Infine, a questo riguardo, manca nel testo di Hamas una precisa richiesta che c’era nella proposta israeliana, in base alla quale Israele avrebbe potuto vietare l’ingresso in Cisgiordania di certi detenuti scarcerati originari della Cisgiordania, rilasciandoli invece nella striscia di Gaza o in altri paesi.
Perché tutto questo è importante?
A fine novembre il rilascio di decine di detenuti di sicurezza palestinesi durante la settimana di tregua scatenò enormi scene di giubilo in Cisgiordania. Sera dopo sera, comparvero decine di bandiere e striscioni verdi di Hamas sventolati davanti alle telecamere, e i detenuti scarcerati sfilarono indossavano bandane verdi di Hamas anche nelle strade di Ramallah, il bastione dell’Autorità Palestinese controllata dal movimento Fatah. E quei detenuti scarcerati erano donne e minorenni.
Stando alle condizioni che pone Hamas, decine e decine di terroristi condannati a ergastoli o lunghe pene detentive, dunque assassini, stragisti e capi terroristi, uscirebbero di prigione e andrebbero a stabilirsi in Cisgiordania, celebrati come eroi.
Il calcolo di Sinwar è chiaro: il loro rilascio verrebbe percepito dai palestinesi di Cisgiordania come una straordinaria umiliazione di Israele, un atto d’accusa senza appello contro l’Autorità Palestinese che non era riuscita a liberarli, e una straordinaria vittoria per Hamas.
Sinwar si aspetta sicuramente che l’euforia che accompagnerebbe il ritorno dei “prigionieri” consolidi Hamas come il campione indiscusso della causa palestinese, con il suo obiettivo dichiarato di distruggere lo stato ebraico e una dimostrazione del successo delle sue tattiche terroristiche, alimentando un trascinante sostegno per Hamas in Cisgiordania, un’ulteriore emarginazione della già fallimentare Autorità Palestinese e l’alba di una nuova era di crescenti violenze e terrorismo contro Israele.
Dopo questa fase iniziale del presunto accordo in tre fasi della durata di 18 settimane, Hamas avrebbe pochissimi incentivi a procedere con il processo. Avrebbe ben poco altro da strappare a Israele.
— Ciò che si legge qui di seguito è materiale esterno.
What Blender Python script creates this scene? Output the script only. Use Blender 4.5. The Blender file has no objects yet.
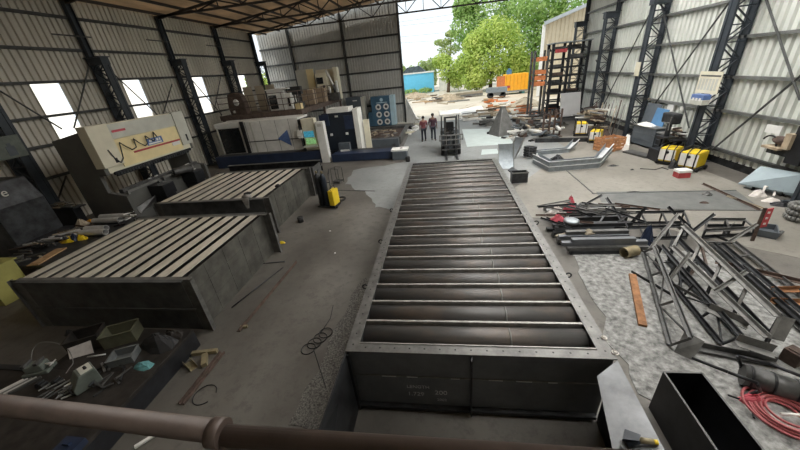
import bpy, bmesh, math, random
from mathutils import Vector, Matrix
random.seed(11)
R = random.Random(5)
sc = bpy.context.scene
COL = sc.collection
PI = math.pi

# ------------------------------------------------------------------ camera
YAW, PITCH, ROLL, FPX, H = -0.16349, 0.45634, -0.10297, 311.83, 4.5
fw = Vector((math.sin(YAW)*math.cos(PITCH), math.cos(YAW)*math.cos(PITCH), -math.sin(PITCH)))
r0 = Vector((math.cos(YAW), -math.sin(YAW), 0)); u0 = r0.cross(fw)
rt = r0*math.cos(ROLL)+u0*math.sin(ROLL); up = -r0*math.sin(ROLL)+u0*math.cos(ROLL)
cam = bpy.data.objects.new('camera', bpy.data.cameras.new('camera'))
COL.objects.link(cam)
cam.matrix_world = Matrix(((rt.x, up.x, -fw.x, 0), (rt.y, up.y, -fw.y, 0), (rt.z, up.z, -fw.z, H), (0, 0, 0, 1)))
cam.data.sensor_width = 36; cam.data.lens = FPX*36/800
cam.data.clip_start = .05; cam.data.clip_end = 600
sc.camera = cam

# surveyed points: where a sight line meets the floor (or a level, or a wall plane)
def ray(x, y): return fw + rt*((x-400)/FPX) - up*((y-225)/FPX)
def G(x, y, z=0.0):
    d = ray(x, y); return Vector((0, 0, H)) + d*((z-H)/d.z)
def WX(x, y, X):
    d = ray(x, y); return Vector((0, 0, H)) + d*(X/d.x)
def WY(x, y, Y):
    d = ray(x, y); return Vector((0, 0, H)) + d*(Y/d.y)
V = Vector

# ------------------------------------------------------------------ materials
def mat(name, c, rough=.6, metal=0.0, var=.2, scale=4.0, c2=None, bump=0.0, detail=6.0, emit=None, es=0.0, lo=.35, hi=.65, stretch=None, spec=None):
    m = bpy.data.materials.new(name); m.use_nodes = True
    nt = m.node_tree; N = nt.nodes; L = nt.links
    b = N['Principled BSDF']
    b.inputs['Roughness'].default_value = rough; b.inputs['Metallic'].default_value = metal
    if spec is not None: b.inputs['Specular IOR Level'].default_value = spec
    tc = N.new('ShaderNodeTexCoord'); src = tc.outputs['Object']
    if stretch:
        mp = N.new('ShaderNodeMapping'); mp.inputs['Scale'].default_value = stretch; L.new(src, mp.inputs['Vector']); src = mp.outputs['Vector']
    nz = N.new('ShaderNodeTexNoise'); nz.inputs['Scale'].default_value = scale; nz.inputs['Detail'].default_value = detail
    nz.inputs['Roughness'].default_value = .65
    L.new(src, nz.inputs['Vector'])
    rp = N.new('ShaderNodeValToRGB'); e = rp.color_ramp.elements
    e[0].position = lo; e[1].position = hi
    d = c2 if c2 else tuple(max(0, min(1, k*(1+var))) for k in c)
    a = c if c2 else tuple(k*(1-var) for k in c)
    e[0].color = (*a, 1); e[1].color = (*d, 1)
    L.new(nz.outputs['Fac'], rp.inputs['Fac']); L.new(rp.outputs['Color'], b.inputs['Base Color'])
    if bump:
        bp = N.new('ShaderNodeBump'); bp.inputs['Strength'].default_value = bump; bp.inputs['Distance'].default_value = .02
        L.new(nz.outputs['Fac'], bp.inputs['Height']); L.new(bp.outputs['Normal'], b.inputs['Normal'])
    if emit:
        b.inputs['Emission Color'].default_value = (*emit, 1); b.inputs['Emission Strength'].default_value = es
    return m

M = {}
M['steel_dark'] = mat('steel_dark', (.045, .047, .05), .45, .6, .5, 3.0)
M['steel_black'] = mat('steel_black', (.018, .019, .022), .45, .3, .4, 4.0)
M['steel_mid'] = mat('steel_mid', (.10, .10, .098), .5, .5, .35, 3.5)
M['steel_grey'] = mat('steel_grey', (.20, .20, .19), .55, .35, .25, 5)
M['steel_bright'] = mat('steel_bright', (.62, .62, .61), .35, .4, .15, 4)
M['column_blue'] = mat('column_paint', (.032, .04, .05), .5, .2, .3, 2)
M['girt'] = mat('girt_paint', (.06, .063, .062), .6, .2, .4, 1.5)
M['girt_light'] = mat('girt_grey', (.15, .157, .15), .6, .2, .3, 1.5)
M['truss'] = mat('truss_paint', (.05, .046, .044), .6, .2, .3, 2)
M['roof'] = mat('roof_sheet', (.54, .43, .31), .7, 0, .25, 1.2, stretch=(1, .3, 1))
M['sheet_l'] = mat('wall_sheet_left', (.60, .57, .50), .65, 0, .16, .6, stretch=(1, 1, .25))
M['sheet_r'] = mat('wall_sheet_right', (.66, .68, .635), .6, 0, .14, .6, stretch=(1, 1, .25))
M['sheet_b'] = mat('wall_sheet_back', (.46, .46, .44), .65, 0, .12, .6)
M['lit'] = mat('glowing_sheet', (.8, .8, .76), .6, emit=(1, .98, .9), es=1.1)
M['roof_glow'] = mat('added_roof_glow', (.8, .8, .76), .6, emit=(1, .985, .95), es=15.0)  # strong glow for the added roof panels that light the hall
M['tube'] = mat('mill_scale_tube', (.085, .082, .080), .48, .3, .5, 2.2, c2=(.18, .135, .105), lo=.45, hi=.85, stretch=(.6, 1, 1))
M['lip'] = mat('ground_lip', (.27, .262, .245), .45, .4, .25, 8)
M['rim'] = mat('flange_steel', (.085, .083, .078), .38, .3, .5, 6, c2=(.16, .157, .148))
M['plate_blue'] = mat('blued_plate', (.085, .093, .105), .42, .15, .3, 2.2, c2=(.16, .168, .178), lo=.3, hi=.75)
M['plate_pale'] = mat('pale_steel_plate', (.16, .165, .17), .4, .6, .3, 2.2)  # paler metallic tone, for the sloped trough plate
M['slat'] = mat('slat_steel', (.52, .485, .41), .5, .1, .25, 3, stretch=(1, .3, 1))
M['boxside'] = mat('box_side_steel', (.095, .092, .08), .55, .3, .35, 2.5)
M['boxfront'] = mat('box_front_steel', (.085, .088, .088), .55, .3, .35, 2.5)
M['cream'] = mat('cream_paint', (.68, .64, .50), .5, 0, .08, 1.5)
M['cream_y'] = mat('yellow_cream_paint', (.80, .67, .37), .5, 0, .08, 1.5)
M['press_grey'] = mat('press_grey_paint', (.52, .52, .46), .5, 0, .1, 1.5)
M['press_side'] = mat('press_side_paint', (.10, .10, .092), .6, 0, .15, 1.5)
M['red'] = mat('red_paint', (.42, .055, .06), .5)
M['blue_sign'] = mat('blue_sign', (.10, .17, .38), .5)
M['white'] = mat('white_paint', (.72, .72, .69), .5, 0, .08, 2)
M['offwhite'] = mat('offwhite_paint', (.74, .735, .70), .5, 0, .1, 2)
M['navy'] = mat('navy_paint', (.018, .03, .065), .45, 0, .25, 2)
M['navy_dk'] = mat('dark_housing', (.012, .018, .028), .45, 0, .25, 2)
M['teal'] = mat('blue_cabinet', (.05, .12, .19), .5, 0, .15, 2)
M['sky_side'] = mat('light_blue_side', (.42, .58, .66), .5, 0, .1, 2)
M['cab_grey'] = mat('slate_cabinet', (.085, .10, .115), .5, 0, .15, 2)
M['black'] = mat('black_rubber', (.012, .012, .013), .7, 0, .3, 6)
M['glass_dk'] = mat('dark_glass', (.012, .014, .016), .15, 0, .2, 2)
M['screen_b'] = mat('screen_blue', (.05, .28, .42), .3, 0, .9, 25, emit=(.08, .4, .55), es=.35)
M['screen_g'] = mat('screen_green', (.25, .5, .2), .3, 0, .6, 8, emit=(.3, .6, .25), es=.35)
M['yellow'] = mat('yellow_paint', (.72, .52, .02), .45, 0, .1, 3)
M['yellow_dull'] = mat('faded_yellow_paint', (.36, .34, .10), .6, 0, .15, 2)
M['orange'] = mat('orange_paint', (.90, .45, .03), .5, 0, .08, 2)
M['orange_beam'] = mat('orange_beam_paint', (.60, .20, .07), .6, 0, .2, 4)
M['wood'] = mat('pine_wood', (.42, .27, .14), .7, 0, .2, 4, stretch=(1, 6, 6))
M['wood_or'] = mat('crate_wood', (.45, .22, .10), .7, 0, .25, 5)
M['rust'] = mat('rusty_plate', (.26, .125, .055), .85, .1, .35, 7, bump=.2)
M['rust_dk'] = mat('rusty_steel', (.088, .06, .048), .8, .2, .4, 6)
M['galv'] = mat('galvanised', (.26, .29, .31), .45, .5, .15, 6)
M['galv_in'] = mat('bright_inner', (.55, .57, .58), .45, .3, .1, 6)
M['cone'] = mat('hopper_steel', (.14, .14, .135), .55, .3, .2, 3)
M['lightplate'] = mat('pale_plate', (.46, .52, .51), .6, .1, .08, 1.5)
M['sheet_blue'] = mat('film_coated_sheet', (.26, .32, .345), .5, .2, .1, 1.5)
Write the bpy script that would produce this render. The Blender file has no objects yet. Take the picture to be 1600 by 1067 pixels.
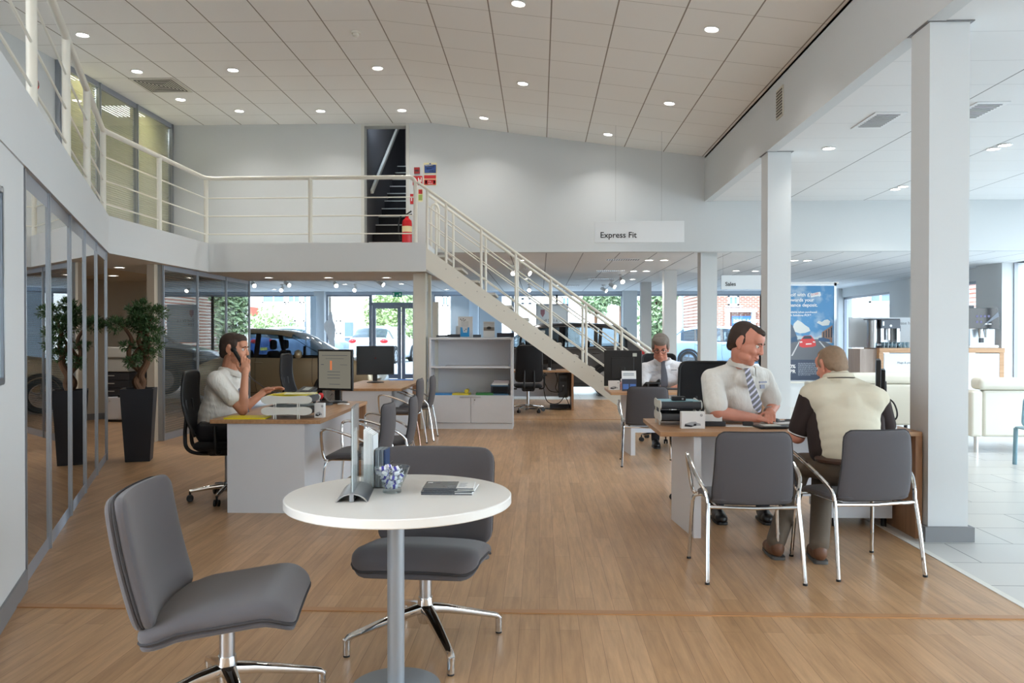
import bpy, bmesh, math, random
from mathutils import Vector as V, Matrix as MX, noise
random.seed(7)
PI=math.pi
scn=bpy.context.scene
COL=scn.collection
# ------------------------------------------------------------------ camera
FPX=1244.4; CH=1.39
TH=math.atan(43/FPX); PH=math.atan(10/FPX)
fw=V((-math.sin(TH)*math.cos(PH),math.cos(TH)*math.cos(PH),-math.sin(PH)))
rt=V((math.cos(TH),math.sin(TH),0)); up=rt.cross(fw)
cd=bpy.data.cameras.new('camera'); cam=bpy.data.objects.new('camera',cd); COL.objects.link(cam)
cd.lens=28.0; cd.sensor_width=36; cd.clip_start=.05; cd.clip_end=300
cam.matrix_world=MX(((rt.x,up.x,-fw.x,0),(rt.y,up.y,-fw.y,0),(rt.z,up.z,-fw.z,CH),(0,0,0,1)))
scn.camera=cam
def ray(u,v): return fw+rt*((u-800)/FPX)+up*((533.5-v)/FPX)
def gy(u,v,y):            # point of the place seen at (u,v) on the wall plane y
    q=ray(u,v); return V((0,0,CH))+q*(y/q.y)
def gz(u,v,z=0):          # the same on the horizontal plane z
    q=ray(u,v); return V((0,0,CH))+q*((z-CH)/q.z)
# ------------------------------------------------------------------ materials
def lin(c):
    o=[]
    for x in c:
        x=x/255.0
        o.append(x/12.92 if x<=.04045 else ((x+.055)/1.055)**2.4)
    return (*o,1)
MATS={}
def mat(name,rgb,rough=.5,metal=0,spec=.5,emit=0,bump=0,bscale=60,var=0,vscale=8,coat=0,sheen=0,alpha=1,stretch=None):
    if name in MATS: return MATS[name]
    m=bpy.data.materials.new(name); m.use_nodes=True; nt=m.node_tree; b=nt.nodes['Principled BSDF']
    c=lin(rgb); b.inputs['Base Color'].default_value=c
    b.inputs['Roughness'].default_value=rough; b.inputs['Metallic'].default_value=metal
    b.inputs['Specular IOR Level'].default_value=spec
    if coat: b.inputs['Coat Weight'].default_value=coat; b.inputs['Coat Roughness'].default_value=.05
    if sheen: b.inputs['Sheen Weight'].default_value=sheen
    if emit: b.inputs['Emission Color'].default_value=c; b.inputs['Emission Strength'].default_value=emit
    if bump or var:
        tc=nt.nodes.new('ShaderNodeTexCoord'); mp=nt.nodes.new('ShaderNodeMapping')
        nt.links.new(tc.outputs['Object'],mp.inputs[0])
        if stretch: mp.inputs['Scale'].default_value=stretch
    if var:
        n=nt.nodes.new('ShaderNodeTexNoise'); n.inputs['Scale'].default_value=vscale; n.inputs['Detail'].default_value=4
        nt.links.new(mp.outputs[0],n.inputs['Vector'])
        mx=nt.nodes.new('ShaderNodeMix'); mx.data_type='RGBA'
        mx.inputs[6].default_value=tuple(x*(1-var) for x in c[:3])+(1,); mx.inputs[7].default_value=tuple(min(1,x*(1+var)) for x in c[:3])+(1,)
        nt.links.new(n.outputs['Fac'],mx.inputs[0]); nt.links.new(mx.outputs[2],b.inputs['Base Color'])
    if bump:
        n=nt.nodes.new('ShaderNodeTexNoise'); n.inputs['Scale'].default_value=bscale; n.inputs['Detail'].default_value=3
        nt.links.new(mp.outputs[0],n.inputs['Vector'])
        bp=nt.nodes.new('ShaderNodeBump'); bp.inputs['Strength'].default_value=bump; bp.inputs['Distance'].default_value=.004 if bscale>15 else .02
        nt.links.new(n.outputs['Fac'],bp.inputs['Height']); nt.links.new(bp.outputs[0],b.inputs['Normal'])
    MATS[name]=m; return m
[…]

Mentre Israele, cosa cruciale, avrebbe ben poche, se non nessuna residua leva per far pressione su Hamas.
A Hamas non resterebbe altro che calcolare serenamente fino a che punto procedere con l’applicazione dell’accordo prima di abrogarlo – approfittando delle varie interconnessioni previste fra le varie fasi – o semplicemente violarlo (come ha sempre fatto in precedenza).
Hamas potrebbe calcolare il momento giusto in cui bloccare il rilascio di ostaggi, e farlo in un modo ben architettato così da fare credere a quante più persone possibile che l’impasse sia colpa di Israele, come ha fatto con pieno successo lunedì sera quando ha falsamente sostenuto che aveva “accettato” un accordo per la tregua e il rilascio degli ostaggi (che in realtà aveva profondamente alterato).
E Hamas lo farebbe ben sapendo che gli Stati Uniti vogliono a tutti i costi che la guerra finisca e non riprenda.
In sintesi, grazie alle condizioni che lei stessa ha posto, Hamas prevede di sopravvivere, riarmarsi, riaffermare il suo pieno controllo su Gaza e stabilire la propria supremazia in Cisgiordania. Israele resterebbe sotto attacco su più fronti. L’ambiziosa, improbabile visione americana di un Israele integrato nella regione, in pace con l’Arabia Saudita e con un riformato governo dell’Autorità Palestinese in Cisgiordania e Gaza, andrebbe in frantumi. La maggior parte degli ostaggi resterebbero nelle mani di Hamas a Gaza, senza alcuna vera prospettiva di liberazione. E Israele sarebbe più lacerato e vulnerabile che mai.
Lunedì sera, subito dopo che il gran capo di Hamas Ismail Haniyeh aveva diramato il suo presunto sì al cessate il fuoco, il ministro degli esteri iraniano Hossein Amir-Abdollahian ha detto d’aver parlato con Haniyeh il quale gli ha detto: “La palla è nell’altro campo. Noi siamo onesti circa le nostre intenzioni”.
Ha regione: il documento non lascia dubbi sulle intenzioni di Hamas. Basta leggerlo.